También creía que vivir en una residencia era siempre súper guay, sin saber que en un pequeño colegio, perdido en un poblado de Kenia, había una casa con diez letrinas, 10 cubos para agua y una habitación donde vivían 100 niñas con un baúl compartido por litera para objetos personales. Y que era, también, una residencia. Pero no tan guay.

Un día, estaba a las afueras de colegio, sentada hablando con una compañera mía y una niña de aproximadamente 9 años. Quizás 10. Un hombre (claramente drogado y en pésimas condiciones) se acercó a nosotras. Parecía conocer a la niña. Ella (sentada entre nosotras) se agarró a nuestros brazos y escondió su cabeza. No era capaz de mirar a ese hombre. El hombre se agachó y, tras intentar hablar con ella y fracasar en el intento, comenzó a tocarle la pierna. La niña comenzó a llorar. Temblaba y lloraba. Ella estaba histérica y a mi se me iba a salir el corazón del pecho. Mi compañera y yo intentamos que el hombre se fuera, pero era realmente insistente. No paraba de tocar a la niña y de hablarle muy cerca. Demasiado cerca. Yo no sabía muy bien que hacer. Jamás había vivido nada parecido. Me sentí impotente. Si me encaraba al hombre, seguramente me metería en problemas serios y me sentí demasiado desprotegida como para hacerlo. Pero, bajo ningún concepto iba a dejar a la niña allí sola con ese miserable. Así que nos quedamos allí, con ella, abrazándola. Abrazándola tan fuerte como podíamos. Dándole todo el cariño que teníamos. El hombre terminó por irse. Por fin. ¿Qué había vivido esta niña? Solo podía pensar en eso mientras la intentaba consolar. ¿Qué te han hecho, pequeña?.

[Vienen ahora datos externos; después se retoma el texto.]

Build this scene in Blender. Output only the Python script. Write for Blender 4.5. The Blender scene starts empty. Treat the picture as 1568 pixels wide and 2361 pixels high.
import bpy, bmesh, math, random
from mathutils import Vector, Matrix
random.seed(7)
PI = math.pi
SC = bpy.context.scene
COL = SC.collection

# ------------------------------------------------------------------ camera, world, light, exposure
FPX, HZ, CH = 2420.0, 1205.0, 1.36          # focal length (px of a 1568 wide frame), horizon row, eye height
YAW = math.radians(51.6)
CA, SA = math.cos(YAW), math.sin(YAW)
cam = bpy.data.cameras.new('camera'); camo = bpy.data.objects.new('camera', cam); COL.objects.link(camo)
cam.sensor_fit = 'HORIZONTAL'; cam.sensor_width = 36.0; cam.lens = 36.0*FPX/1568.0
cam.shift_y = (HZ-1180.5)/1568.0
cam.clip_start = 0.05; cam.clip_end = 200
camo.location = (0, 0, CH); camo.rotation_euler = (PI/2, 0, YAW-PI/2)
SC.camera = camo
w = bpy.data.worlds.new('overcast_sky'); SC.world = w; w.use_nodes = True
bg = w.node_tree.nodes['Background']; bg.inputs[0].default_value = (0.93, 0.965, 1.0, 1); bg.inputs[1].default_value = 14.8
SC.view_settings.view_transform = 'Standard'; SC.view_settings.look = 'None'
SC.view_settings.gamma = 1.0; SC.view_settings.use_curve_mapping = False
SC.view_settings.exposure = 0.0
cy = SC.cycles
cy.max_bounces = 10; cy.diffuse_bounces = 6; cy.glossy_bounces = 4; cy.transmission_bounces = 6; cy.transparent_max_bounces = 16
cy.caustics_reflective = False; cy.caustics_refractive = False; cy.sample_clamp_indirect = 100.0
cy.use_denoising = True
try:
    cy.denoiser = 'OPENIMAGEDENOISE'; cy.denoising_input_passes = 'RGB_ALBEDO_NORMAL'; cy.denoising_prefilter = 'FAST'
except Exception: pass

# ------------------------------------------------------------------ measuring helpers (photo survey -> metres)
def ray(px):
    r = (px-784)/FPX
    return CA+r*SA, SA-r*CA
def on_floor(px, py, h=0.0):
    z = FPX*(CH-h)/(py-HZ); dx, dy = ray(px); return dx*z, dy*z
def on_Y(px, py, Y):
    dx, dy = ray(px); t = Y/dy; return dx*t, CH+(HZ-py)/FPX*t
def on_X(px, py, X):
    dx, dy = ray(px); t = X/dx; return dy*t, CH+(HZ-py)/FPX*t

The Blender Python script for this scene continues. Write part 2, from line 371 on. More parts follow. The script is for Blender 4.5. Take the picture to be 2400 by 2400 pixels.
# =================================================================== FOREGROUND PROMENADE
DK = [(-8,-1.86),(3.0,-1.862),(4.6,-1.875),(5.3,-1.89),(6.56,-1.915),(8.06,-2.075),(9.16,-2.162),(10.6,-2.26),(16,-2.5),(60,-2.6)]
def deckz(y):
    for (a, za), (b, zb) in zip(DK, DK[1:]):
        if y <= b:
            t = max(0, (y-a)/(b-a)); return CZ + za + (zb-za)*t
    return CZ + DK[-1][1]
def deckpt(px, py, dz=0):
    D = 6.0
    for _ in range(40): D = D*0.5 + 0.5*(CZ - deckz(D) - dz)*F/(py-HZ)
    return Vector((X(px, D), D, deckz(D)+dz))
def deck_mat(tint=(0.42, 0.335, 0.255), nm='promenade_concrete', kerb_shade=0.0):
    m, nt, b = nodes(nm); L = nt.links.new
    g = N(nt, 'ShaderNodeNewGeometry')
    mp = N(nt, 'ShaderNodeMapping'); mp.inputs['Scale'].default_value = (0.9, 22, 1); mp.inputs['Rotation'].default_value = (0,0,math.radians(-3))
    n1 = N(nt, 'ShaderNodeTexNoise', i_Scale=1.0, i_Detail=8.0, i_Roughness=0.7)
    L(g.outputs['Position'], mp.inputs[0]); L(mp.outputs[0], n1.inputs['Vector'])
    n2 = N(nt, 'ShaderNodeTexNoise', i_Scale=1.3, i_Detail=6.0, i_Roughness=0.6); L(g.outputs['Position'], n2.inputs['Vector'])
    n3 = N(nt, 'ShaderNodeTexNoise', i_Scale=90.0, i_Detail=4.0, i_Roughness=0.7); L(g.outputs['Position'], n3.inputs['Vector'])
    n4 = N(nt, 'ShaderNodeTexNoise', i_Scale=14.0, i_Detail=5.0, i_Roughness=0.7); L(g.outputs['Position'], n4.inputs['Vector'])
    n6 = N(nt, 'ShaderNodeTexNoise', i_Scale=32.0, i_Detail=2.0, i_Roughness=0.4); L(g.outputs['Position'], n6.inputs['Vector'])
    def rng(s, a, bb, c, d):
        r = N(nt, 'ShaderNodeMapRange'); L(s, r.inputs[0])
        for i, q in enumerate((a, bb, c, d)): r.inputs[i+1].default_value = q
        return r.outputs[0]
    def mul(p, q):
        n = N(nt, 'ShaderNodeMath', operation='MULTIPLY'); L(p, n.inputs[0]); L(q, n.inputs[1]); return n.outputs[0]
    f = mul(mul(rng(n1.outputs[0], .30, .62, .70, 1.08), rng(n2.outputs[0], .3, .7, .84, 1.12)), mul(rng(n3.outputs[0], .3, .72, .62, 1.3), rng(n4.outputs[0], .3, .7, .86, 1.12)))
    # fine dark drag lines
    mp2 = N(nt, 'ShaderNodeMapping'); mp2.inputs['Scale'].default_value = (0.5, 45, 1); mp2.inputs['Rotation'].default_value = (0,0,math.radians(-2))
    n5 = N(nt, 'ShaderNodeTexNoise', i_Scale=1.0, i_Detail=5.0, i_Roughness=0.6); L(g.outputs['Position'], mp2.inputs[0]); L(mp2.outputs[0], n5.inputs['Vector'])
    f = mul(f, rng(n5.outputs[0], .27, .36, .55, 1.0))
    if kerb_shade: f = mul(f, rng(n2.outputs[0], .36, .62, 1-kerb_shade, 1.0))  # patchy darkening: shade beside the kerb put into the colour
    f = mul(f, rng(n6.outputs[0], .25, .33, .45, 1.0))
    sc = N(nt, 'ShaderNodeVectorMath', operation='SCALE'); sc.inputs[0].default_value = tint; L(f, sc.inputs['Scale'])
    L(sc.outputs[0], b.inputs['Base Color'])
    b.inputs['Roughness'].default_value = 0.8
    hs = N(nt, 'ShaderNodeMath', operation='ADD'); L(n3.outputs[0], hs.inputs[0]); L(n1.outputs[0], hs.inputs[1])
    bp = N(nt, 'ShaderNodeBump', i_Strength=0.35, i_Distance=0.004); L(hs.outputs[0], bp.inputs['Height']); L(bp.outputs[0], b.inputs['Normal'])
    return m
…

Fueron los 20 minutos más largos de mi vida. Tenía los ojos llenos de lágrimas. Sentí tanto, tanto, el pánico que esa niña tenía con la presencia de ese hombre, que os juro que mi alma se rompió. Pero no se rompió como cuando te deja tu novio o ves algo triste en la televisión. Joder. Se rompió de verdad.

Como quizás puede notarse en lo que acabo de contar, los niños, para mi, son seres maravillosos, a todos los quiero cuidar y proteger. ¡¿Y qué guapos son, verdad?! Veo a todos lindos, pero nunca imaginé que el niño más bonito que he visto y veré jamás iba a estar tan sucio, tener Tiña y que le iban a rodear cuatro o cinco moscas alrededor de su ropa. Pero así es. Se llama Kioko, tiene 4 años y sólo puedo decir que tiene unos ojos que encierran toda la belleza del mundo.

Estuve un mes y podría escribir páginas y páginas de momentos inolvidables (buenos y malos) que me llevo de ese lugar. De hecho, ahora mismo, tengo lágrimas por toda la cara y un nudo en el pecho que me está asfixiando. Me gustaría contar tanto…

Pero puedo resumir todo diciendo que Kenia me ha cambiado la vida. Quizás nunca vuelva allí, pero sé que mi vida queda, para siempre, a merced de los demás y que pondré, allá donde vaya, mi granito de arena para hacer de este un mundo más real, más feliz. Porque para mi, desde este verano, cada sonrisa cuenta.

Así que quiero agradecer a ese pequeño colegio perdido en un poblado de Kenia, por hacerme más persona. Más humana.